Um Rahmenschäden wie Stauchungen zu erkennen, empfiehlt Robert Witte, mit der Hand den Rahmen direkt hinterm Steuerrohr zu kontrollieren. Leichte Wellen oder abplatzender Lack geben ebenso meist Aufschluss über einen Totalschaden wie Risse im Bereich des Tretlagers. Rost im Innenrohr erkennt man, indem man die Sattelstütze abnimmt. «Wenn die sich nicht bewegt, ist der Rahmen meist hin», sagt er. Hingegen lassen sich optische Mängel einfach beheben und Ersatzteile besorgen.

«Es gibt viele kleinere Radschmieden aus Italien, die hochwertige Rennräder gebaut haben. Aber auch deutsche Manufakturen wie Hugo Rickert oder Albuch Kotter sind für Sammler interessant», sagt Witte. Bei den Touring-Rädern gebe es schöne Modelle von Diamant, Hercules, Wanderer oder Dürkopp. Günstige historische Fahrräder finden Radliebhaber von Gazelle oder Batavus. «Die wurden in hohen Stückzahlen hergestellt und die Qualität ist gut», sagt Witte. Modelle zwischen 1980 und Ende der 1990er Jahre bieten eine gute Ersatzteilversorgung und Hobbyschrauber können viel selbst machen. Räder, Ersatzteile, Werkzeug, Infos und Gleichgesinnte sucht und findet der Experte in sozialen Medien wie Facebook.

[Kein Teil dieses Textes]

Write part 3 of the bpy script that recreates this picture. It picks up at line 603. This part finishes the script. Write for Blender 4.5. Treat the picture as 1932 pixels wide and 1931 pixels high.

Spezielle von Profis gefahrenen Modelle können zwar fünfstellig kosten, sagt Witte, doch auch zwischen 200 und 500 Euro starten je nach Zustand laut Experten schöne Rennräder aus den 1980er Jahren. Italienische Spitzenmodelle kosten auch mal 2500 Euro und mehr, so Georg Zeppin. «Als Wertanlage taugen historische Rennräder aber selten», sagt er. «Sie dürfen daher auch ab und an wie normale Fahrräder eingesetzt werden.» Für ihn heißt das: jedes Rad mindestens einmal im Jahr bei Sonne und trockener Straße bewegen.